Published Last updated This article is more than 2 years old.

Hard numbers have been released by the US government agency that screens visas for high-skilled foreign workers, and they are not pretty.

Data made available by the US Citizenship and Immigration Services (USCIS) for the first time show that the widely made complaint about the visa program is true: a small number of IT outsourcing companies get a disproportionately high number of H-1B visas and pay below-average wages to their workers.

The H-1B program was put in the spotlight in April, when US President Donald J. Trump signed an executive order called “Buy American, Hire American” as part of his push to tighten immigration rules. Three months later, the USCIS formally disclosed the number of H1-B visas issued over the last two years by employer. Previously, the data were only available as estimates for companies petitioning for information, or by request under the Freedom of Information Act.

Almost 4,000 companies submitted H-1B visa applications in fiscal year 2016. The top 20 sponsors took home 37% of all visas issued 1. IT outsourcing companies made up the top five.

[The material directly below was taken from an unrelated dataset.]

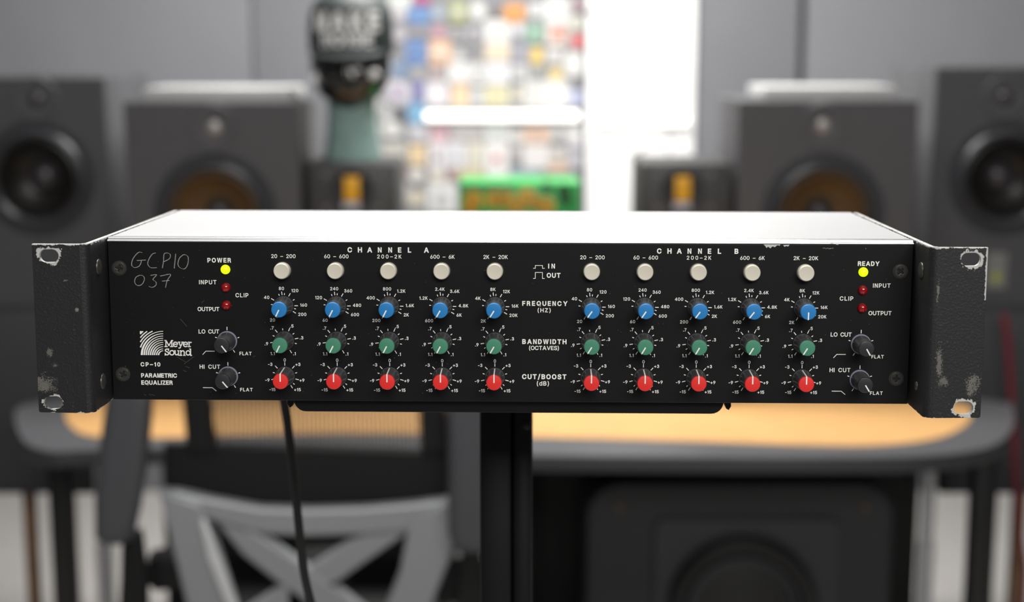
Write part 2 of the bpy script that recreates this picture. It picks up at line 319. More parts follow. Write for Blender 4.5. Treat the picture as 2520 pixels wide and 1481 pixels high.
# --- glyphs: letter outlines (thousandths of an em) filled into flat meshes
GLYPHS = {"(":[[89,207,92,264,101,324,114,384,132,441,153,494,177,539,236,539,212,485,191,428,174,370,161,313,154,258,151,207,154,161,160,115,172,67,188,16,209,-38,236,-96,177,-96,139,-21,111,55,95,131]],")":[[37,-96,64,-37,86,18,102,69,113,116,120,162,122,207,119,258,112,313,99,370,82,428,62,485,37,539,97,539,121,494,142,441,159,384,173,323,181,264,184,207,178,130,161,53,134,-22,97,-96]],"+":[[198,34,198,364,255,364,255,34],[61,172,61,226,391,226,391,172]],"-":[[337,244,337,188,114,188,114,244]],".":[[95,-4,78,-1,63,9,53,24,50,41,53,59,63,73,78,83,95,87,113,83,128,73,138,59,141,41,138,24,128,9,113,-1]],"/":[[235,533,71,-76,14,-76,178,533]],"0":[[227,-7,174,1,130,24,95,62,69,113,53,178,48,254,53,330,69,395,95,447,130,484,174,508,227,516,279,508,323,484,358,447,384,395,400,330,405,254,400,178,384,113,359,62,323,24,279,1],[227,50,261,56,290,74,313,103,330,144,340,194,344,254,340,314,330,365,313,405,290,435,261,453,227,460,192,453,163,435,140,405,123,365,113,314,109,254,113,194,123,144,140,103,163,74,192,56]],"1":[[180,0,180,385,85,385,85,430,140,438,175,462,190,509,245,509,245,0]],"2":[[64,0,64,47,234,229,282,282,299,305,311,327,318,348,320,371,317,397,308,419,293,436,273,449,250,457,224,460,196,457,172,447,153,433,139,413,130,390,127,362,66,362,71,405,86,442,111,473,143,496,182,511,225,516,268,511,306,497,337,474,361,445,376,411,381,372,378,345,371,318,357,290,336,259,267,180,153,60,389,57,389,0]],"3":[[60,375,68,430,100,480,150,508,215,516,285,505,340,468,358,405,350,350,325,310,290,284,345,255,375,210,384,148,370,75,320,20,250,-5,210,-7,145,2,90,38,58,90,48,150,112,150,125,95,165,58,212,50,270,60,308,100,318,150,305,205,265,240,215,248,175,248,175,304,215,304,262,315,290,350,296,395,282,438,245,458,205,460,160,448,132,420,122,375]],"4":[[270,0,270,115,35,115,35,172,265,509,330,509,330,170,395,170,395,115,330,115,330,0],[95,170,270,170,270,425]],"5":[[221,-7,178,-2,140,11,108,32,83,60,66,93,60,130,122,130,127,108,138,89,154,73,173,60,196,52,221,50,250,53,276,64,298,82,314,104,324,131,328,162,324,193,314,221,297,244,275,262,248,273,218,277,192,275,167,268,145,258,128,246,67,253,96,509,366,509,366,452,151,452,134,301,155,315,178,325,203,331,229,334,263,330,294,321,321,306,345,285,364,260,379,231,388,199,391,163,385,117,369,76,343,41,309,15,268,-1]],"6":[[226,-7,182,-1,142,15,109,40,84,74,69,115,64,162,68,199,80,239,102,285,137,340,252,509,322,509,151,261,154,275,165,288,179,299,196,307,214,312,235,314,278,309,316,295,346,271,370,240,384,201,389,157,384,112,368,73,343,39,310,14,271,-2],[226,48,254,52,279,63,299,79,314,101,324,128,327,157,324,187,314,213,299,235,279,251,254,262,226,265,198,262,174,252,153,235,138,214,128,188,125,158,128,128,138,102,153,79,174,63,198,52]],"7":[[110,0,140,120,200,270,318,448,50,448,50,509,385,509,385,455,270,295,205,150,178,0]],"8":[[226,-7,178,-2,136,11,101,33,74,62,57,96,52,135,55,166,65,195,81,220,101,241,125,256,153,265,119,282,93,308,76,342,70,380,75,417,90,450,114,477,146,498,184,511,226,516,269,511,306,498,337,477,361,450,377,417,382,380,376,342,359,308,333,282,300,267,327,256,351,241,372,220,387,195,397,166,401,135,395,96,378,62,352,33,317,11,275,-2],[226,49,258,52,285,60,307,74,323,91,333,113,337,139,333,165,322,189,305,208,283,223,256,232,226,235,196,232,169,223,147,208,130,189,119,165,115,139,119,113,129,91,145,74,167,60,195,52],[226,290,252,292,274,300,293,313,307,330,316,351,319,376,316,399,308,420,294,437,275,449,252,457,226,460,200,457,177,449,159,437,145,420,136,399,133,376,136,351,145,330,159,313,178,300,201,292]],"9":[[226,516,271,510,310,494,343,468,368,434,384,393,389,347,385,309,373,270,350,224,315,168,200,0,130,0,301,248,299,234,287,221,273,210,257,202,238,196,218,195,175,199,137,214,106,237,83,269,68,307,64,352,69,397,85,436,110,469,143,494,182,510],[226,460,199,457,174,446,154,429,138,407,129,381,125,352,129,322,138,295,154,274,174,257,199,247,226,243,254,247,279,257,299,273,314,295,324,321,327,350,324,381,314,407,299,429,279,446,254,457]],"A":[[10,0,196,509,280,509,466,0,396,0,348,140,128,140,80,0],[149,197,327,197,238,448]],"B":[[60,0,60,509,241,509,289,504,329,491,359,469,381,442,394,410,398,374,395,344,387,320,373,301,356,286,336,275,315,267,339,257,363,245,385,227,402,203,414,173,418,136,413,100,400,67,377,39,344,18,301,4,247,0],[125,57,245,57,296,63,330,80,349,105,355,137,352,161,342,184,327,203,306,218,279,228,248,231,125,231],[125,285,238,285,265,288,288,296,308,309,323,326,333,348,336,372,330,403,313,429,283,446,240,452,125,452]],"C":[[267,-7,205,1,150,25,104,63,70,115,48,179,40,254,48,329,70,393,104,445,150,484,205,508,267,516,305,513,340,504,373,490,402,471,427,447,448,418,463,385,473,348,408,348,401,373,389,395,375,413,357,428,337,440,315,449,292,454,267,456,223,450,184,432,150,403,125,364,109,314,103,254,109,194,125,145,151,105,184,76,223,59,267,53,292,55,315,60,337,69,357,81,375,96,389,114,401,136,408,160,473,160,463,124,448,91,428,62,402,38,373,19,341,5,305,-4]],"D":[[60,0,60,509,235,509,310,495,370,455,408,395,428,320,430,254,424,180,402,110,365,52,310,15,235,0],[126,58,228,58,285,70,325,102,350,155,362,254,350,355,322,412,283,440,228,451,126,451]],"E":[[60,0,60,509,372,509,372,452,125,452,125,286,355,286,355,229,125,229,125,57,375,57,375,0]],"F":[[60,0,60,509,369,509,369,452,125,452,125,278,346,278,346,221,125,221,125,0]],"G":[[269,-7,205,1,149,25,104,64,69,116,47,179,40,254,47,329,69,393,103,445,149,484,203,508,265,516,304,513,340,504,374,489,403,469,429,445,449,416,465,384,474,349,408,349,399,372,387,393,373,411,356,427,337,439,315,448,291,454,265,456,222,450,183,432,150,404,125,364,109,314,103,254,109,194,125,145,151,105,184,76,224,59,269,53,309,57,345,71,374,93,396,123,410,160,415,202,434,199,283,199,283,256,478,256,478,200,471,141,451,91,419,50,377,19,326,0]],"H":[[60,0,60,509,125,509,125,289,392,289,392,509,457,509,457,0,392,0,392,232,125,232,125,0]],"I":[[66,0,66,509,132,509,132,0]],"K":[[60,0,60,509,126,509,126,260,330,509,412,509,235,300,425,0,345,0,190,250,126,175,126,0]],"L":[[60,0,60,509,125,509,125,57,361,57,361,0]],"M":[[55,0,55,509,150,509,255,110,362,509,455,509,455,0,392,0,392,430,288,0,224,0,118,430,118,0]],"N":[[56,0,56,509,130,509,345,120,345,509,408,509,408,0,334,0,119,389,119,0]],"O":[[267,-7,205,1,150,25,105,63,70,115,48,179,40,254,48,329,70,393,105,445,150,484,205,508,267,516,329,508,384,484,429,445,464,393,486,329,493,254,486,179,464,115,429,63,384,25,329,1],[267,53,310,59,349,76,383,105,408,144,425,194,430,254,425,314,408,365,383,404,349,433,310,450,267,456,223,450,184,433,151,404,125,364,109,314,103,254,109,194,125,144,151,105,184,76,223,59]],"P":[[60,0,60,509,235,509,289,503,332,487,366,462,390,430,404,391,409,348,404,304,390,265,366,233,332,207,289,191,235,186,109,186,109,242,233,242,269,246,297,256,318,272,333,294,342,319,344,348,342,376,333,402,318,423,297,439,268,449,232,452,125,452,125,0]],"Q":[[245,159,313,159,369,85,384,65,468,-48,401,-48,346,27,331,46],[267,-7,205,1,150,25,105,63,70,115,48,179,40,254,48,329,70,393,105,445,150,484,205,508,267,516,329,508,384,484,429,445,464,393,486,329,493,254,486,179,464,115,429,63,384,25,329,1],[267,53,310,59,349,76,383,105,408,144,425,194,430,254,425,314,408,365,383,404,349,433,310,450,267,456,223,450,184,433,151,404,125,364,109,314,103,254,109,194,125,144,151,105,184,76,223,59]],"R":[[60,0,60,509,265,509,335,495,380,450,395,375,380,310,335,265,375,235,390,180,395,80,400,30,415,0,340,0,328,40,325,150,312,205,270,228,126,228,126,0],[126,286,255,286,305,305,326,368,308,432,255,452,126,452]],"S":[[224,-9,172,-4,128,9,91,31,64,60,46,96,38,137,104,137,110,110,123,88,142,71,166,59,194,52,224,49,257,52,286,60,311,74,329,92,341,114,346,139,342,161,332,179,316,193,296,205,245,222,184,239,128,260,86,289,60,326,52,372,58,413,75,448,102,476,138,498,180,511,227,516,275,511,316,498,351,476,377,449,394,415,401,378,337,378,326,412,302,437,267,453,225,459,194,456,167,448,145,435,129,418,118,398,115,376,119,352,131,334,148,319,169,308,212,293,264,279,312,264,336,252,359,238,379,220,395,198,405,171,408,139,403,99,386,64,360,34,323,11,278,-4]],"T":[[32,452,32,509,417,509,417,452,257,452,257,0,193,0,193,452]],"U":[[259,-8,203,-2,154,15,114,43,85,80,66,124,60,173,60,509,124,509,124,178,128,144,141,113,160,87,187,68,220,56,259,52,298,56,331,68,357,87,377,113,389,144,393,178,393,509,457,509,457,173,451,124,433,80,403,43,363,15,315,-2]],"V":[[204,0,16,509,84,509,192,206,215,137,248,31,235,31,267,138,290,206,395,509,463,509,278,0]],"W":[[120,0,5,509,75,509,158,100,262,509,330,509,434,100,517,509,587,509,472,0,398,0,296,405,194,0]],"X":[[18,0,217,284,217,236,29,509,104,509,178,400,204,361,223,329,243,292,232,292,252,329,272,361,298,400,374,509,446,509,259,239,259,287,456,0,382,0,292,129,268,165,250,195,230,231,244,231,225,196,206,166,182,129,91,0]],"Y":[[190,0,190,205,5,509,82,509,224,268,366,509,442,509,256,205,256,0]],"Z":[[42,0,42,46,273,385,306,431,341,476,348,454,285,452,223,452,40,452,40,509,397,509,397,462,169,129,134,81,97,33,90,54,152,57,214,57,399,57,399,0]],"d":[[195,-8,151,-2,111,16,79,45,55,84,39,133,34,189,39,245,55,293,79,332,112,361,151,378,196,384,228,381,253,373,272,360,287,346,306,319,311,509,372,509,372,0,313,0,313,59,287,31,272,17,252,4,227,-5],[205,47,236,51,263,65,284,86,299,115,309,150,312,189,309,229,300,263,284,291,263,312,237,325,205,330,172,325,145,311,124,290,108,261,99,227,96,189,99,151,109,117,124,88,145,66,172,51]],"–":[[350,244,350,188,0,188,0,244]]}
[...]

The number of visas issued is the total number of visa applications (I-129) approved by USCIS, including applications for new employment, change of job duties, change of location or application for an extension of H-1B validity period. New employment accounted for 39% of all H-1B approvals in FY2015.

The new data also give a more accurate picture of salaries of H-1B workers by employer. The top IT outsourcing companies on average paid much lower salaries to their workers.

The wage divide is largely a result of different education requirements of H-1B positions. H-1B visas are issued to workers with specialized skills which generally requires a Bachelor’s degree or higher. More than 98% of approved H-1B visa positions were awarded to workers with either a Bachelor’s or a Master’s degree in fiscal year 2016.

A closer look at the educations held by H-1B workers at companies like Google, Amazon and Intel—places with in-house tech staffs—show that more than 60% had Masters degrees. For most IT outsourcing companies, the majority of H-1B visa holders only had a Bachelor’s.

IT outsourcing companies score the most H-1B visas. As to where to find the most-skilled, highest-paid immigrant workers? The data show that IT outsourcing is the last place to look.